A Reliability-Critical Path Identifying Method With Local and Global Adjacency Probability Matrix in Combinational Circuits

Accurate and efficient identification of reliability-critical paths (RCPs) not only facilitates fault localization and troubleshooting but also allows circuit designers to improve circuit reliability at a low cost. This article proposes a local and global adjacency probability matrix-based approach (LGAPM) to quickly and efficiently identify RCPs of combinational logic circuits. The approach reflects the criticality of the overall reliability of the circuit as well as the local criticality of gates in the path. In addition, we design a pruning-based method to accelerate RCP identification in large-scale circuits.
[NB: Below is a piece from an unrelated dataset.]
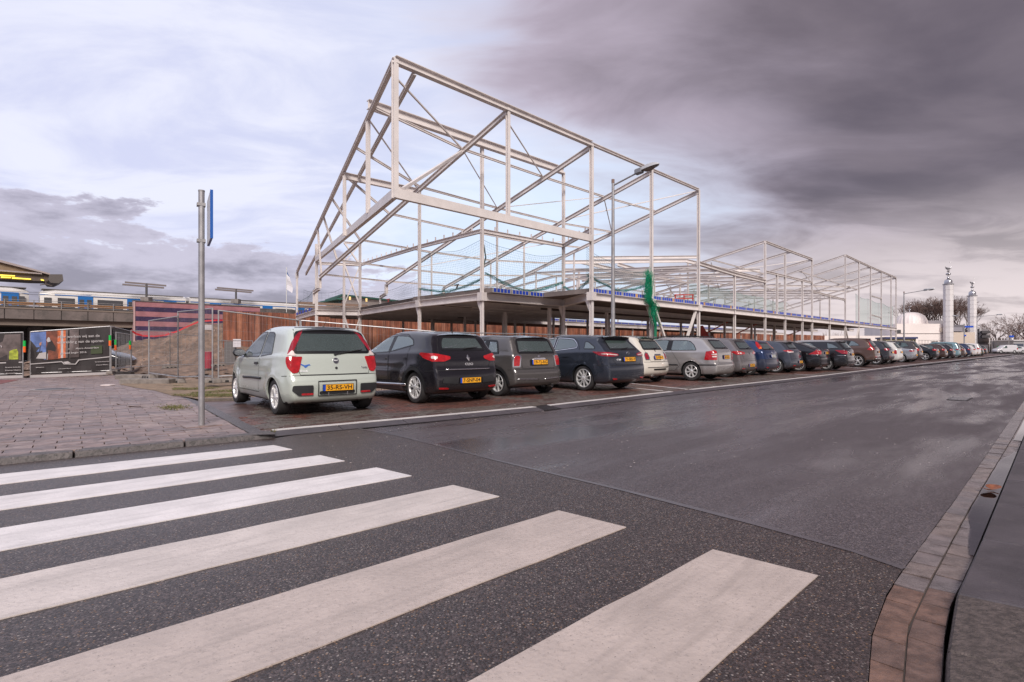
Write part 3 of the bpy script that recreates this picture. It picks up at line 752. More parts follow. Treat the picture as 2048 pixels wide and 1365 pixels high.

The experimental results of the LGAPM on all 74 series circuits, ISCAS-85, and partial EPFL benchmark circuits show that the 74181 circuit with a minimum of 17 paths and the EPFL-remainder10 circuit with a maximum of 8.081 x 10(8) paths take times of about 0.18s and 33931.04s, respectively. The average accuracy on small and medium-scale circuits is 94.24%, and the average stability on all-size circuits is 86.19%. Compared to the SAT-based method, hill-climbing algorithm, and random method, LGAPM's metrics are superior and more appropriate for large-scale circuits. The overall circuit reliability can be improved from 0.7726 to 0.9238 on average by hardening a tiny number of gates in the identified the most RCPs and the average cost savings is 4.08 times over random hardening methods.